Their parties had major losses in midterm elections.

   Trump insists there is no affordability problem

   Since the election, the White House has quietly decided to shift its message 
to focus more on affordability.

   Much of the first year of Trump's second term has been dominated by his 
trade wars, his crackdown on illegal immigration, his decision to send National 
Guard troops into American cities and the longest government shutdown in U.S. 
history.

   Trump has talked more about affordability in the days since Election Day. On 
Friday, he slashed tariffs on beef and other commodities that consumers say 
cost too much. But Trump's primary message is that the economy is better and 
consumer prices lower than as reported by the media. It's much the same message 
that Democratic President Joe Biden and his allies spent years pushing, with 
little success.

   "We have a great economy and the prices are coming down," Trump told 
reporters Sunday night before boarding Air Force One on his way back to the 
White House from his Florida resort.

   He blamed Democrats for an economy he described as having "the highest 
inflation in the history of our country. I have it down now to a normal level 
and it's going down further."

   In a social media post Friday, Trump said of the GOP: "We are the Party of 
Affordability!"

   He also has claimed the cost of a Thanksgiving dinner this year will be down 
25%, but that number is off. Grocery prices are 2.7% higher than they were in 
2024.

   Economic worries were the dominant concern for voters in this month's 
elections, according to the AP Voter Poll.

   Republican strategist Doug Heye said Trump's approach is not necessarily 
helpful for the Republican Party or its candidates, who already face a 
difficult political environment in 2026 when voters will decide the balance of 
power in Congress. Historically, the party occupying the White House has 
significant losses in nonpresidential elections.

   "Republicans need to relay to voters that they understand what they're going 
through and that they're trying to fix it," Heye said. "That can be hard to do 
when the president takes a nonmetaphorical wrecking ball to portions of the 
White House, which distract so much of Washington and the media."

   "Candidates cannot afford to be distracted," Heye added. "As we saw in the 
recent elections, especially in Virginia, if you're not talking about what 
voters are talking about, they will tune you out."

   A view from a key governor's race

   The reality outside Washington suggests that not every Republican candidate 
shares Trump's outlook.

   New York Rep. Elise Stefanik, a House Republican leader who began a campaign 
for governor last week, said there is no question about the top issue for her 
constituents: affordability. She also played down her party's focus on 
conservative cultural priorities, including transgender athletes, which was a 
top Republican focus in the recent Virginia governor's race.

   "Certainly I support women and girls sports and protecting them, but as you 
see in all of our messaging, we're focused on the top issues, which every 
conversation with voters is about the high taxes and spending, the 
unaffordability," Stefanik told The Associated Press.

   Stefanik offered a nuanced perspective on Trump's leadership.

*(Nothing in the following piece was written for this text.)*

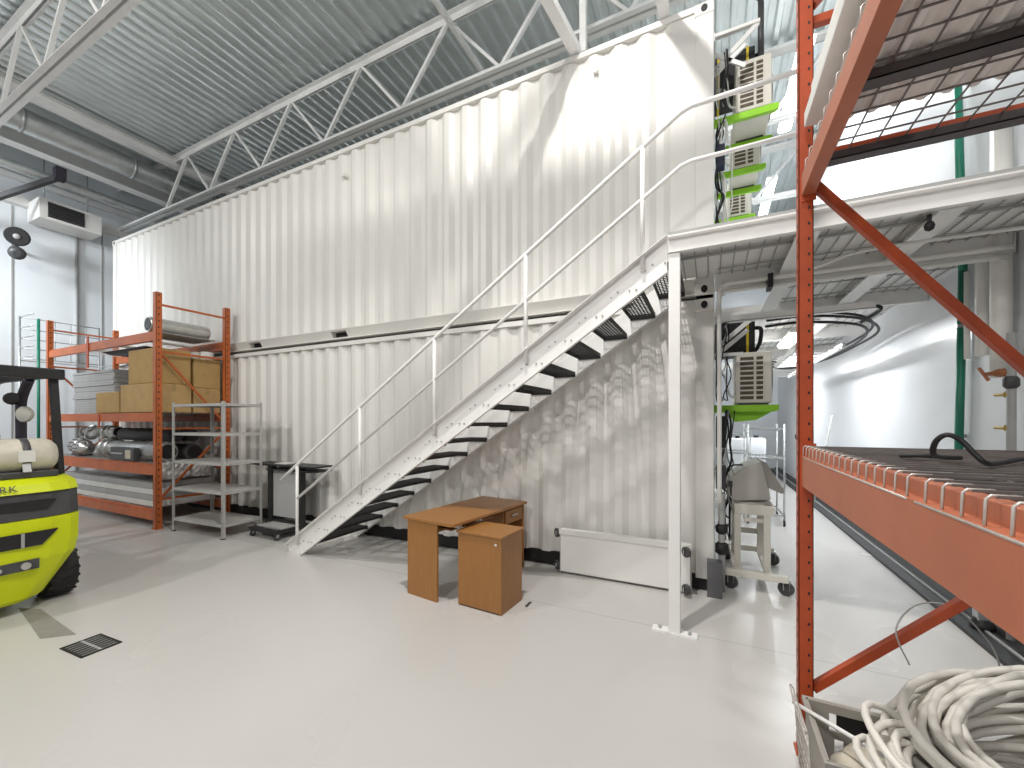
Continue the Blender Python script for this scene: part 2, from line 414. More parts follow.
# ------------------------------------------------------------------ staircase
SY0, SY1 = 3.47, 4.34; DZ = 3.125; SL = .6636
def ztop(x): return 3.134+SL*(x+.304)
st = thing('staircase', 'straight white steel staircase with dark open treads up to the mezzanine', 'staircase', (-2.5, 3.9, 0))
x_a, x_b = -4.86, -.31
def stringer(y, s):
    m = MB(); hgt = .285
    xf = x_a+ (0.0)
    # web polygon clipped to the floor
    zt0 = ztop(xf); xlow = -.304+(0-(3.134-hgt))/SL
    m.prism([(xf, 0), (xlow, 0), (x_b, ztop(x_b)-hgt), (x_b, ztop(x_b)), (xf, max(.14, zt0))], y-.006, y+.006)
    # flanges facing outwards
    for dz in (0, -hgt):
        xs = xf if dz == 0 else xlow
        m.bar((xs, y+s*.034, ztop(xs)+dz-.003), (x_b, y+s*.034, ztop(x_b)+dz-.003), .068 if dz == 0 else .03, .006)
    return m
stringer(SY0, -1).build('stringer', 'stwhite', st)
stringer(SY1, 1).build('stringer', 'stwhite', st)
bo = MB(); NT = 16; RISE = DZ/17; RUN = RISE/SL
def tx(k): return -.304 + (k*RISE - (3.134-.165))/SL      # centre of tread k
for k in range(1, NT+1):
    z = k*RISE
    for dx in (-.075, .02, .075):
        bo.cyl((tx(k)+dx, SY0-.014, z-.012), (tx(k)+dx, SY0+.0, z-.012), .008, 8)
    bo.cyl((tx(k)-.13, SY0-.014, z-.05), (tx(k)-.13, SY0, z-.05), .006, 8)
bo.build('bolts', 'grey', st)
tr0 = None
for k in range(1, NT+1):
    if tr0 is None:
        m = MB(); cx, z = tx(k), k*RISE; y0, y1 = SY0+.008, SY1-.008; w = .245
        m.box(cx-w/2, cx-w/2+.012, y0, y1, z-.045, z); m.box(cx+w/2-.012, cx+w/2, y0, y1, z-.035, z)
        nb = 8
        for i in range(1, nb): m.box(cx-w/2+i*w/nb-.0035, cx-w/2+i*w/nb+.0035, y0, y1, z-.012, z)
        j = y0+.03
        while j < y1: m.box(cx-w/2, cx+w/2, j-.003, j+.003, z-.009, z-.002); j += .05
        m.box(cx-w/2, cx+w/2, y0, y0+.006, z-.055, z); m.box(cx-w/2, cx+w/2, y1-.006, y1, z-.055, z)
        tr0 = m.build('tread', 'tread', st)
    else:
        t = tr0.copy(); C.objects.link(t); t.location = ((k-1)*RUN, 0, (k-1)*RISE)
RP = .0185
posts = (-4.67, -3.60, -2.56, -1.53, -.496)
for i, x in enumerate(posts):
    MB().cyl((x, SY0-.028, ztop(x)-.12), (x, SY0-.028, ztop(x)+.875), RP, 12).build('handrail_post', 'stwhite', st)
def zr(x, d): return ztop(x)+d
k = -.17
pts = [(-4.98, SY0-.028, zr(-4.98, .885))] + [(-4.67, SY0-.028, zr(-4.67, .885)), (k-.04, SY0-.028, 4.075), (k+.04, SY0-.028, 4.10), (.62, SY0-.028, 4.115)]
MB().tube(pts, RP, 12).build('handrail', 'stwhite', st)
pts = [(-4.67, SY0-.028, zr(-4.67, .46)), (k-.04, SY0-.028, 3.655), (k+.04, SY0-.028, 3.675), (.62, SY0-.028, 3.68)]
MB().tube(pts, RP*.9, 12).build('middle_rail', 'stwhite', st)
MB().cyl((.62, SY0-.028, 3.0), (.62, SY0-.028, 4.13), RP, 12).build('handrail_post', 'stwhite', st)

# ------------------------------------------------------------------ mezzanine deck
dk = thing('mezzanine_deck', 'white mezzanine walkway with mesh floor in front of the containers', 'mezzanine', (.9, 5, 0))
m = MB()   # front fascia channel along x
m.box(-.30, WR-.01, SY0-.004, SY0+.008, 2.99, 3.125); m.box(-.30, WR-.01, SY0-.05, SY0, 2.99, 3.0); m.box(-.30, WR-.01, SY0-.05, SY0, 3.112, 3.125)
m.build('fascia', 'stwhite', dk)
box(-.30, WR-.01, SY0-.02, SY0+.02, 3.125, 3.16).build('toe_strip', 'grey', dk)
def post(x, y):
    box(x-.043, x+.043, y-.043, y+.043, .012, 2.99).build('post', 'stwhite', dk, .006)
post(-.255, SY0+.01)
pl = MB()
pl.box(-.42, -.305, SY0-.05, SY0+.04, 0, .014); pl.box(-.205, -.09, SY0-.06, SY0+.03, 0, .014); pl.box(-.31, -.2, SY0-.05, SY0+.06, 0, .012)
pl.build('base_plate', 'stwhite', dk)
MB().cyl((-.365, SY0, .014), (-.365, SY0, .035), .014, 6).cyl((-.145, SY0-.02, .014), (-.145, SY0-.02, .035), .014, 6).build('anchor_bolt', 'galv2', dk)
for x in (.62, 1.36):
    j = MB(); j.box(x-.07, x+.07, SY0, 14.5, 2.985, 3.0); j.box(x-.006, x+.006, SY0, 14.5, 3.0, 3.10)
    j.build('joist', 'stwhite', dk)
for y in (4.42, 5.8, 7.6, 9.4, 11.2):
    j = MB(); j.box(.04, WR-.01, y-.035, y+.035, 2.93, 3.08); j.build('cross_joist', 'stwhite', dk)
box(-.29, WR-.01, SY0+.01, CY0-.01, 3.085, 3.12).build('deck_sheet', 'plate_top', dk)
box(.70, WR-.01, CY0-.01, 14.5, 3.085, 3.12).build('deck_sheet', 'plate_top', dk)
wm = MB(); x = -.22
while x < WR-.03:
    wm.bar((x, SY0+.02, 3.07), (x, (CY0-.02 if x < .7 else 11.), 3.07), .008, .008); x += .1
for y in (3.62, 3.80):
    wm.bar((-.25, y, 3.06), (WR-.04, y, 3.06), .03, .016)
y = 4.2
while y < 11: wm.bar((.06 if y < CY0 else .72, y, 3.065), (WR-.04, y, 3.065), .012, .01); y += .45
wm.build('mesh_wires', 'grey', dk)

# white conduits, brackets and hoses under the deck
tag(MB().tube(spline([(.075, 4.36, .9), (.075, 4.36, 2.0), (.075, 4.36, 2.80), (.11, 4.345, 2.87), (.2, 4.33, 2.89), (1.0, 4.33, 2.89), (1.98, 4.33, 2.89)], 6), .02, 10).build('conduit_pipe', 'lid'), 'white conduit rising at the container corner then crossing under the mezzanine', 'pipe', 'white conduits under the deck')
tag(MB().tube(spline([(.075, 4.30, .9), (.075, 4.30, 2.0), (.075, 4.30, 2.86), (.12, 4.28, 2.925), (.25, 4.26, 2.94), (1.0, 4.26, 2.94), (1.98, 4.26, 2.94)], 6), .02, 10).build('conduit_pipe', 'lid'), 'second white conduit just above the first under the mezzanine', 'pipe', 'white conduits under the deck')
tag(MB().box(.455, .495, 4.22, 4.38, 2.85, 2.97).build('pipe_clamp', 'blacksteel'), 'black clamp holding the two white conduits under the deck', 'clamp')
a = MB(); a.box(.05, 1.3, 4.60, 4.605, 2.66, 2.72); a.box(.05, 1.3, 4.60, 4.68, 2.66, 2.665); a.box(.05, .056, 4.60, 4.66, 2.70, 2.86)
tag(a.build('cable_tray', 'stwhite'), 'narrow white angle tray carrying a black cable below the deck', 'cable tray')
tag(MB().tube(spline([(.06, 4.65, 2.3), (.10, 4.65, 2.6), (.22, 4.645, 2.69), (.6, 4.64, 2.685), (1.2, 4.64, 2.69), (1.35, 4.66, 2.66), (1.3, 5.0, 2.62)], 8), .016, 8).build('black_cable', 'black'), 'black cable lying along the white angle tray', 'cable', 'black cables in the corridor')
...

   She was unwilling to criticize any of the president's major policies or 
governing decisions. But Stefanik, who has fought for Trump's agenda as a GOP 
leader in Congress, shifted the focus to New York's Democratic governor when 
asked about the strength of the Republican Party's support for the president.

   "My sense is our party is fully united behind firing Kathy Hochul," Stefanik 
said before highlighting Trump's support from New York voters in recent 
elections.

   While Stefanik said it is important for the governor to have "an effective 
working relationship" with Trump, she declined to say whether she would support 
a hypothetical Trump move to send the National Guard to New York City, as he 
has threatened. "It wouldn't need to happen if there was a Republican 
governor," she said.

   Last year, Stefanik called for the National Guard to help control 
pro-Palestinian protests on Columbia University.

   Defiant talking points

   The Republican National Committee, which serves as the political arm of 
Trump's White House, issued a series of talking points that shrug off the 
recent election losses as a byproduct of Democratic voter advantage in the 
states where the top races played out.

   The talking points, obtained by The Associated Press, ignore Republican 
losses in Georgia and Pennsylvania. They also overstate Trump's political 
strength, claiming that he is more popular than Obama and Bush were at the same 
time in their tenures.

   The claim has been echoed across conservative media in recent days.

   An AP polling analysis finds that Trump's approval is not higher than 
Obama's or of Bush at a similar point in their second terms.

   Trump's approval, at 36% in a November poll by The Associated Press-NORC 
Center for Public Affairs Research is slightly higher than it was at this point 
in his first term. But both Obama and Bush has approval ratings were in the low 
40s at this point in their second terms, according to Gallup polling, which is 
similar to where Trump landed in Gallup's latest approval poll in October.

   For Obama and Bush, their parties had big losses in the midterm elections 
that followed.

   The Republican messaging crafted by Trump's team, however, doubles down on 
supporting the president and his policies.

   The recent elections "were not a referendum on President Trump, Republicans 
in Congress, or the MAGA Agenda," the RNC talking points state. To win in 2026, 
"Make America Great Again" voters "will need to show up at the ballot box; 
President Trump and Republicans are going to make that happen."